• Exercise aim: Give back exactly the lines running from the line with "(0.196, 0.124, 0.026))" to the end of the entries, and only those lines.

### Listed records ###

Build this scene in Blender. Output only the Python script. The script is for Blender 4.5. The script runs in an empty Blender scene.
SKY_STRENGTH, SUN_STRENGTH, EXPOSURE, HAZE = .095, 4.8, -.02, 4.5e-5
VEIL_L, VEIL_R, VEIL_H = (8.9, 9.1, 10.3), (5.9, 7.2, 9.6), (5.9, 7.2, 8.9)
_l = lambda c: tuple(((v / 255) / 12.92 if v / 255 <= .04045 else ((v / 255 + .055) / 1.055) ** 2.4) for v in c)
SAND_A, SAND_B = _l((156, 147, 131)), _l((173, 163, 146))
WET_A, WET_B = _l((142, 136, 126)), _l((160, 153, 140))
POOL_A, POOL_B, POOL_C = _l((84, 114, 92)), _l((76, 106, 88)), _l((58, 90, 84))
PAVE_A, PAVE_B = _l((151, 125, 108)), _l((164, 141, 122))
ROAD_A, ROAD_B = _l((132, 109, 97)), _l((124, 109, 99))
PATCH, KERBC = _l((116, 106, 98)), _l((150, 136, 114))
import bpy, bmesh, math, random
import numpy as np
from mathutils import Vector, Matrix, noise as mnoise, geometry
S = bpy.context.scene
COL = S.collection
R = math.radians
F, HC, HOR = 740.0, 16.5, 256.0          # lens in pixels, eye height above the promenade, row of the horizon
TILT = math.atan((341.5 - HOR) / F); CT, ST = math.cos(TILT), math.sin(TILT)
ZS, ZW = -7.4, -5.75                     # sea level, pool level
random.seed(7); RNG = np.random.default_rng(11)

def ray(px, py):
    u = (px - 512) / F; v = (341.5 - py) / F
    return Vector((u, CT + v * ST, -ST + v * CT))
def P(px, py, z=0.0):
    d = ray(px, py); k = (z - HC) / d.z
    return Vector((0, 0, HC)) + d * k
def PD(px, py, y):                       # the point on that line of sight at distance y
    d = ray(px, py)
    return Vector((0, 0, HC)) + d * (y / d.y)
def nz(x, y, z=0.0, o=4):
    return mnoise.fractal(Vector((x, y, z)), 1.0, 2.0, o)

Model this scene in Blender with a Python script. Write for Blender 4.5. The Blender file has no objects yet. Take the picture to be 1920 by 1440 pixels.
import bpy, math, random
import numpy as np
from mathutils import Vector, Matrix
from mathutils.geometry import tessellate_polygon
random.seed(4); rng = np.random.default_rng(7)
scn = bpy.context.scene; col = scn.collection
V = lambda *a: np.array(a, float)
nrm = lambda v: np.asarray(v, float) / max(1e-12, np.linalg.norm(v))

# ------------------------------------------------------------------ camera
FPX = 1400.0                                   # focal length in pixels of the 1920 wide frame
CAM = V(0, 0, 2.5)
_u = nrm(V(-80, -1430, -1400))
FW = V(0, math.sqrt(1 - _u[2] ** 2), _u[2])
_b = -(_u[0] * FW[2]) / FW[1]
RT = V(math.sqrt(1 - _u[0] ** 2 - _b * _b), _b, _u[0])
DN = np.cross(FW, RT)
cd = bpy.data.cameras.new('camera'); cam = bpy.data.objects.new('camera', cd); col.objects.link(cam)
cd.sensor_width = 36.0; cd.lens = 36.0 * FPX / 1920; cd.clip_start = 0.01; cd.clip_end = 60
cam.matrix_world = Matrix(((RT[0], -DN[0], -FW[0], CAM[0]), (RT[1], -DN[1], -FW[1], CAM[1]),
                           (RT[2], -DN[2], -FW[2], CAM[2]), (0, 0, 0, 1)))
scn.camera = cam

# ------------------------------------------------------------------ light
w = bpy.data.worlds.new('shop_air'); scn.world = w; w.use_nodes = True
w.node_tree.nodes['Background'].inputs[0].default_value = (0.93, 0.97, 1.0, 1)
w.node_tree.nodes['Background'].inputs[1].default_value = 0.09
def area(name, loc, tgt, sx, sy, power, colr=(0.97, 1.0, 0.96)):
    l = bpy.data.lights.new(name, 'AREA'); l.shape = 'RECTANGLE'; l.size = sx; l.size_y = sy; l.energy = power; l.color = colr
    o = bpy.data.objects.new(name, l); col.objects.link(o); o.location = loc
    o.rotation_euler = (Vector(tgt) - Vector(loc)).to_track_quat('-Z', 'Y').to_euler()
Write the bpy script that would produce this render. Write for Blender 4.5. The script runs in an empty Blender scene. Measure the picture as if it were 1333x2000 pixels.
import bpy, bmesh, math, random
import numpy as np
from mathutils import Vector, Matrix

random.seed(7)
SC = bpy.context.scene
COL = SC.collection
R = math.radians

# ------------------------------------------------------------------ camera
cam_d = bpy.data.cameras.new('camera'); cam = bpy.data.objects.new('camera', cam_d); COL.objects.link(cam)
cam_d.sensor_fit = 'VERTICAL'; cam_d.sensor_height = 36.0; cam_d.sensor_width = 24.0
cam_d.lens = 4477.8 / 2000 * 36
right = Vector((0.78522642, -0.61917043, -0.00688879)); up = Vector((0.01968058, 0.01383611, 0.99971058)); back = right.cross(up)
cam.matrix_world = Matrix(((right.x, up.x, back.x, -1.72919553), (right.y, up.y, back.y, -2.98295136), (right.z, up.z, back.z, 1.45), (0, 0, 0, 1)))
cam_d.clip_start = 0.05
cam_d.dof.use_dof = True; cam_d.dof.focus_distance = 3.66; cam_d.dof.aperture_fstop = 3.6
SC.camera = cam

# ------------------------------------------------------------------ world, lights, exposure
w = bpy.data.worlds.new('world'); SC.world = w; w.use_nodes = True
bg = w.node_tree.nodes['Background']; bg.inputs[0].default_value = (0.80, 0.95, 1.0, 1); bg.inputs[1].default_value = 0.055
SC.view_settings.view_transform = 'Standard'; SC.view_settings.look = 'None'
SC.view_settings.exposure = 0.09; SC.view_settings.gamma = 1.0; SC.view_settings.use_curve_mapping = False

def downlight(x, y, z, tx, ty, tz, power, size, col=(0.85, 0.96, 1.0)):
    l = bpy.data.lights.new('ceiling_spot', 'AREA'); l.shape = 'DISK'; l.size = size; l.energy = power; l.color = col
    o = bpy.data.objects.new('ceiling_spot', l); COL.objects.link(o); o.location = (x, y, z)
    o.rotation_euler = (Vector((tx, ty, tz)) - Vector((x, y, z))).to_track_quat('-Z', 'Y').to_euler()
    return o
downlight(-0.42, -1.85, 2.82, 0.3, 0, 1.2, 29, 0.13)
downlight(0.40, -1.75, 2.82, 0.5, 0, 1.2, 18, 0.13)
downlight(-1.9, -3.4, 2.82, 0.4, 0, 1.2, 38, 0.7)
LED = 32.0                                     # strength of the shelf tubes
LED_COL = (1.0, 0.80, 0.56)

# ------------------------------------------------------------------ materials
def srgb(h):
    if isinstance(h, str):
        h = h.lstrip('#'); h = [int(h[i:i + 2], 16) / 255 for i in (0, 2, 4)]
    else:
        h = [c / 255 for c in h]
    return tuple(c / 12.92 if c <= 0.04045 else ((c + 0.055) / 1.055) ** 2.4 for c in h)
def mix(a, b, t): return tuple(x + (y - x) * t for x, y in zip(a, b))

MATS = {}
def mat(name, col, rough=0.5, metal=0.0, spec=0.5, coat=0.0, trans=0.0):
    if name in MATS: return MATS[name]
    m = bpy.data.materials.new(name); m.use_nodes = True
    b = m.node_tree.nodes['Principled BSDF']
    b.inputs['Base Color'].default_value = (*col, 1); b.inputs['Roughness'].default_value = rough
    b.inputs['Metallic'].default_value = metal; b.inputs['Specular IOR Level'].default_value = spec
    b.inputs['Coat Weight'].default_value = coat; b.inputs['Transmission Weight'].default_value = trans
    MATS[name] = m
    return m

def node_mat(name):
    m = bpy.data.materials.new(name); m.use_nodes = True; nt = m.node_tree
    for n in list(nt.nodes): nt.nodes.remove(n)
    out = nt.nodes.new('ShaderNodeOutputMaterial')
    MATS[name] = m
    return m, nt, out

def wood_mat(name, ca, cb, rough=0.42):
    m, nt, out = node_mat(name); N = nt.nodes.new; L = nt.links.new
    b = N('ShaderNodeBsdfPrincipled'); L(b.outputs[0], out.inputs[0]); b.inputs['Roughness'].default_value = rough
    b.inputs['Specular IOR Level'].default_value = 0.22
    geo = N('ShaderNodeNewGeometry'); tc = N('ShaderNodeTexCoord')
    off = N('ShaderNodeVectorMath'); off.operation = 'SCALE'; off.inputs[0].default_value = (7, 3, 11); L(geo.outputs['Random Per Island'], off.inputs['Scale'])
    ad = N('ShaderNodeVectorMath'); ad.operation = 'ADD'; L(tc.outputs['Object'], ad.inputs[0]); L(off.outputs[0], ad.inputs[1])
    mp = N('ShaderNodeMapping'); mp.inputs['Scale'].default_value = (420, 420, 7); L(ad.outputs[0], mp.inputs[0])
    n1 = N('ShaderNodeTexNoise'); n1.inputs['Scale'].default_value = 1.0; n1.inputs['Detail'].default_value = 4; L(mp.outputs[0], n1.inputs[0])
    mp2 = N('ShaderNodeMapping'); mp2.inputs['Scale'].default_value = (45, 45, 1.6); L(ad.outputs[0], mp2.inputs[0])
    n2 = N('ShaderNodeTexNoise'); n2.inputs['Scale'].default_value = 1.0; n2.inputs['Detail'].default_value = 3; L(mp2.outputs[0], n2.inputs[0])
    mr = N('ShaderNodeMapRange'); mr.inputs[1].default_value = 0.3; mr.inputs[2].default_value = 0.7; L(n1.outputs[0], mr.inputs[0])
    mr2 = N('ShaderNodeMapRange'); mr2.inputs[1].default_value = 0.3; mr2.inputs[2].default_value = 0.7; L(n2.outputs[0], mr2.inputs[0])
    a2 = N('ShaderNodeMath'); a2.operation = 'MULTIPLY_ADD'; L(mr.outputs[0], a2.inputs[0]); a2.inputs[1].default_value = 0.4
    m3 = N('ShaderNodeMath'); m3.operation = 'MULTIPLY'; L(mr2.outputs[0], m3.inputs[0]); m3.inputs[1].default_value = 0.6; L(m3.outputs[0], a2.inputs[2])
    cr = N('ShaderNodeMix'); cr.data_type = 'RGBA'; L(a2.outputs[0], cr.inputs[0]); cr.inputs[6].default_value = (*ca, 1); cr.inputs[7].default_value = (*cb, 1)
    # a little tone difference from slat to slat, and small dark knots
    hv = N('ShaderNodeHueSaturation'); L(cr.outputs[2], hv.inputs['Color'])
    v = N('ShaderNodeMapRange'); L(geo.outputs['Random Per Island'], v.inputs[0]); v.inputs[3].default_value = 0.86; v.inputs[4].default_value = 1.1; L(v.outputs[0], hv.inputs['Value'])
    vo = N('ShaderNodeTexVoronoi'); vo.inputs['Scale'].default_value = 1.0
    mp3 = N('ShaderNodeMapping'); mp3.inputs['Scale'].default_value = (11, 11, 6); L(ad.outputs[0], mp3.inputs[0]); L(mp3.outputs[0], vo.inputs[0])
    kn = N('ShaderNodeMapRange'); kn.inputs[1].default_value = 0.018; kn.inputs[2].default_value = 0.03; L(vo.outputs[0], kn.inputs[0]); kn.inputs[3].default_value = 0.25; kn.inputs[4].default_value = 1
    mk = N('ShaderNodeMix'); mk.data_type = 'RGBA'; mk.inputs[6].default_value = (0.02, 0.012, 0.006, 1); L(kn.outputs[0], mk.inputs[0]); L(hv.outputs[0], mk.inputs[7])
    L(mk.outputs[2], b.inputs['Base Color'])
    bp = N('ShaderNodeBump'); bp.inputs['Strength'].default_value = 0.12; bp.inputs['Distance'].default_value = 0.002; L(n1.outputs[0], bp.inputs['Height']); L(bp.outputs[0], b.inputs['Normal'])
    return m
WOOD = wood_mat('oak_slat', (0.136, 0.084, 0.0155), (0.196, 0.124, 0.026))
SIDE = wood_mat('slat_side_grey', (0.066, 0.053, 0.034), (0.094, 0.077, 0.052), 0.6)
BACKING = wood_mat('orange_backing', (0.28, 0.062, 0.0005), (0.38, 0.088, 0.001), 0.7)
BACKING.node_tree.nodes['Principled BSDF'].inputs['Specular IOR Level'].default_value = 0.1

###

• Answer for this exercise:
WOOD = wood_mat('oak_slat', (0.136, 0.084, 0.0155), (0.196, 0.124, 0.026))
SIDE = wood_mat('slat_side_grey', (0.066, 0.053, 0.034), (0.094, 0.077, 0.052), 0.6)
BACKING = wood_mat('orange_backing', (0.28, 0.062, 0.0005), (0.38, 0.088, 0.001), 0.7)
BACKING.node_tree.nodes['Principled BSDF'].inputs['Specular IOR Level'].default_value = 0.1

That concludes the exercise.